── STORED DATA ──
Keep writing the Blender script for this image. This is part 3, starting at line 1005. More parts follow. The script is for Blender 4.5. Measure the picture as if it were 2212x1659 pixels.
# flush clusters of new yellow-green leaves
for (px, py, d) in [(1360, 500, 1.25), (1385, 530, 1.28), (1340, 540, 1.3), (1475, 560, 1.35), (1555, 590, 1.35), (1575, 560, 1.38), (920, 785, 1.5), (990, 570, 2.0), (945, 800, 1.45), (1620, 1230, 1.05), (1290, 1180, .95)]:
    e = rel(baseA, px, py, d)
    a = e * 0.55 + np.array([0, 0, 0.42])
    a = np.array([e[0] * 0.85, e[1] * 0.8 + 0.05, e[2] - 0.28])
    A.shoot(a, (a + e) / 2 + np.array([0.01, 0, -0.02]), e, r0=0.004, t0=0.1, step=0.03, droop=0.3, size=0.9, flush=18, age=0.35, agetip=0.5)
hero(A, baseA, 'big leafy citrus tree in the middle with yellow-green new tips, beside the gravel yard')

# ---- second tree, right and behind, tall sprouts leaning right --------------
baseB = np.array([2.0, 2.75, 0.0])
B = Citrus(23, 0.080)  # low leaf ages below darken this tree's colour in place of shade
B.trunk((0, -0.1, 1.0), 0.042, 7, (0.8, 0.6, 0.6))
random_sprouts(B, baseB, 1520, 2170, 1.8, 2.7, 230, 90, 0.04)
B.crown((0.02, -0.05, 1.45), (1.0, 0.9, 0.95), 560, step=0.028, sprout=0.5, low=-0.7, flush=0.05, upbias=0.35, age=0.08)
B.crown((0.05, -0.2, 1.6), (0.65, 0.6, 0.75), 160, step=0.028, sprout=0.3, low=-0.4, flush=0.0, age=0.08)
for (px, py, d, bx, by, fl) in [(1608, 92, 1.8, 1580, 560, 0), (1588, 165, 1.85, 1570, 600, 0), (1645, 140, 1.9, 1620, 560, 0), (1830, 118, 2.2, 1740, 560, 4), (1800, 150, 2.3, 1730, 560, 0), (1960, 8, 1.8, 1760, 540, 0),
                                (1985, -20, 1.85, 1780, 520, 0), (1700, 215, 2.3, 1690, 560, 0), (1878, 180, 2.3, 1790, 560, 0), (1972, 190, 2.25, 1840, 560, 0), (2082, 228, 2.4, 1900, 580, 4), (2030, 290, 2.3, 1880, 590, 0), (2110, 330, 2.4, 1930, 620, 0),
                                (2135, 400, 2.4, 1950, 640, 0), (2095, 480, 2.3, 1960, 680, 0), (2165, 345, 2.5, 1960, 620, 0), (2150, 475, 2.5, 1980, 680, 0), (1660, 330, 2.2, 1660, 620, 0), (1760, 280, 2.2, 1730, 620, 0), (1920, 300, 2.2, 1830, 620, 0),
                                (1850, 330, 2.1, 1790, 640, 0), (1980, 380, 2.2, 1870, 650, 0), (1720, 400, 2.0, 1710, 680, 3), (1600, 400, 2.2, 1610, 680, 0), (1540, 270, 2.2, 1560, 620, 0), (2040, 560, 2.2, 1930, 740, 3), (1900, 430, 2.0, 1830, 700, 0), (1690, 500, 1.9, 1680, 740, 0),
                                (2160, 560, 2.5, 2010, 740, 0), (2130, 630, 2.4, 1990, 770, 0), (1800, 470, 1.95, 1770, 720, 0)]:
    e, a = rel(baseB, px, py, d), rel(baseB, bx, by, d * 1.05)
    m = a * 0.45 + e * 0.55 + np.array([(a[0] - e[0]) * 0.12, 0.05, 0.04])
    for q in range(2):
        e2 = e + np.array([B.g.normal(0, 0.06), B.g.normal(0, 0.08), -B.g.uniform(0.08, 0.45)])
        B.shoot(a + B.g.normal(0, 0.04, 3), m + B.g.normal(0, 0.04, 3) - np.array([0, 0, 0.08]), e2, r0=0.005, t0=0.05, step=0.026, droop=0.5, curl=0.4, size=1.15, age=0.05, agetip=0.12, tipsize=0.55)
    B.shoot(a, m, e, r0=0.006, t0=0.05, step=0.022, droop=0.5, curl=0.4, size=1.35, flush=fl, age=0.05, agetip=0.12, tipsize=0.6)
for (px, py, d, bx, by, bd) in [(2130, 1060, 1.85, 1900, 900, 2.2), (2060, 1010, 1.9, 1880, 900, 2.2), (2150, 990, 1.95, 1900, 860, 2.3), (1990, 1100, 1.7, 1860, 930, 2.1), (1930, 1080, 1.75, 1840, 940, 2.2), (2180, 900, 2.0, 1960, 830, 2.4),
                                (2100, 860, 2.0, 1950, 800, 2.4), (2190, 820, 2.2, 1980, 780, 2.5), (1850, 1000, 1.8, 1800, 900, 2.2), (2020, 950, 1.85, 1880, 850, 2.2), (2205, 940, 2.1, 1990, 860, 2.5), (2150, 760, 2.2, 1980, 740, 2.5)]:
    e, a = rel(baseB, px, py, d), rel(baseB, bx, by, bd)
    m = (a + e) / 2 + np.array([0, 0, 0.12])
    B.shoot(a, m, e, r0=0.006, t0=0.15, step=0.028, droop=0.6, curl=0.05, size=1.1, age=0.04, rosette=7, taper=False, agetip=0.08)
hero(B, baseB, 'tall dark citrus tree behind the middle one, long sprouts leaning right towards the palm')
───
Return the material exactly as it stands.

| EXERCISE SOLUTION |
Keep writing the Blender script for this image. This is part 3, starting at line 1005. More parts follow. The script is for Blender 4.5. Measure the picture as if it were 2212x1659 pixels.
# flush clusters of new yellow-green leaves
for (px, py, d) in [(1360, 500, 1.25), (1385, 530, 1.28), (1340, 540, 1.3), (1475, 560, 1.35), (1555, 590, 1.35), (1575, 560, 1.38), (920, 785, 1.5), (990, 570, 2.0), (945, 800, 1.45), (1620, 1230, 1.05), (1290, 1180, .95)]:
    e = rel(baseA, px, py, d)
    a = e * 0.55 + np.array([0, 0, 0.42])
    a = np.array([e[0] * 0.85, e[1] * 0.8 + 0.05, e[2] - 0.28])
    A.shoot(a, (a + e) / 2 + np.array([0.01, 0, -0.02]), e, r0=0.004, t0=0.1, step=0.03, droop=0.3, size=0.9, flush=18, age=0.35, agetip=0.5)
hero(A, baseA, 'big leafy citrus tree in the middle with yellow-green new tips, beside the gravel yard')

# ---- second tree, right and behind, tall sprouts leaning right --------------
baseB = np.array([2.0, 2.75, 0.0])
B = Citrus(23, 0.080)  # low leaf ages below darken this tree's colour in place of shade
B.trunk((0, -0.1, 1.0), 0.042, 7, (0.8, 0.6, 0.6))
random_sprouts(B, baseB, 1520, 2170, 1.8, 2.7, 230, 90, 0.04)
B.crown((0.02, -0.05, 1.45), (1.0, 0.9, 0.95), 560, step=0.028, sprout=0.5, low=-0.7, flush=0.05, upbias=0.35, age=0.08)
B.crown((0.05, -0.2, 1.6), (0.65, 0.6, 0.75), 160, step=0.028, sprout=0.3, low=-0.4, flush=0.0, age=0.08)
for (px, py, d, bx, by, fl) in [(1608, 92, 1.8, 1580, 560, 0), (1588, 165, 1.85, 1570, 600, 0), (1645, 140, 1.9, 1620, 560, 0), (1830, 118, 2.2, 1740, 560, 4), (1800, 150, 2.3, 1730, 560, 0), (1960, 8, 1.8, 1760, 540, 0),
                                (1985, -20, 1.85, 1780, 520, 0), (1700, 215, 2.3, 1690, 560, 0), (1878, 180, 2.3, 1790, 560, 0), (1972, 190, 2.25, 1840, 560, 0), (2082, 228, 2.4, 1900, 580, 4), (2030, 290, 2.3, 1880, 590, 0), (2110, 330, 2.4, 1930, 620, 0),
                                (2135, 400, 2.4, 1950, 640, 0), (2095, 480, 2.3, 1960, 680, 0), (2165, 345, 2.5, 1960, 620, 0), (2150, 475, 2.5, 1980, 680, 0), (1660, 330, 2.2, 1660, 620, 0), (1760, 280, 2.2, 1730, 620, 0), (1920, 300, 2.2, 1830, 620, 0),
                                (1850, 330, 2.1, 1790, 640, 0), (1980, 380, 2.2, 1870, 650, 0), (1720, 400, 2.0, 1710, 680, 3), (1600, 400, 2.2, 1610, 680, 0), (1540, 270, 2.2, 1560, 620, 0), (2040, 560, 2.2, 1930, 740, 3), (1900, 430, 2.0, 1830, 700, 0), (1690, 500, 1.9, 1680, 740, 0),
                                (2160, 560, 2.5, 2010, 740, 0), (2130, 630, 2.4, 1990, 770, 0), (1800, 470, 1.95, 1770, 720, 0)]:
    e, a = rel(baseB, px, py, d), rel(baseB, bx, by, d * 1.05)
    m = a * 0.45 + e * 0.55 + np.array([(a[0] - e[0]) * 0.12, 0.05, 0.04])
    for q in range(2):
        e2 = e + np.array([B.g.normal(0, 0.06), B.g.normal(0, 0.08), -B.g.uniform(0.08, 0.45)])
        B.shoot(a + B.g.normal(0, 0.04, 3), m + B.g.normal(0, 0.04, 3) - np.array([0, 0, 0.08]), e2, r0=0.005, t0=0.05, step=0.026, droop=0.5, curl=0.4, size=1.15, age=0.05, agetip=0.12, tipsize=0.55)
    B.shoot(a, m, e, r0=0.006, t0=0.05, step=0.022, droop=0.5, curl=0.4, size=1.35, flush=fl, age=0.05, agetip=0.12, tipsize=0.6)
for (px, py, d, bx, by, bd) in [(2130, 1060, 1.85, 1900, 900, 2.2), (2060, 1010, 1.9, 1880, 900, 2.2), (2150, 990, 1.95, 1900, 860, 2.3), (1990, 1100, 1.7, 1860, 930, 2.1), (1930, 1080, 1.75, 1840, 940, 2.2), (2180, 900, 2.0, 1960, 830, 2.4),
                                (2100, 860, 2.0, 1950, 800, 2.4), (2190, 820, 2.2, 1980, 780, 2.5), (1850, 1000, 1.8, 1800, 900, 2.2), (2020, 950, 1.85, 1880, 850, 2.2), (2205, 940, 2.1, 1990, 860, 2.5), (2150, 760, 2.2, 1980, 740, 2.5)]:
    e, a = rel(baseB, px, py, d), rel(baseB, bx, by, bd)
    m = (a + e) / 2 + np.array([0, 0, 0.12])
    B.shoot(a, m, e, r0=0.006, t0=0.15, step=0.028, droop=0.6, curl=0.05, size=1.1, age=0.04, rosette=7, taper=False, agetip=0.08)
hero(B, baseB, 'tall dark citrus tree behind the middle one, long sprouts leaning right towards the palm')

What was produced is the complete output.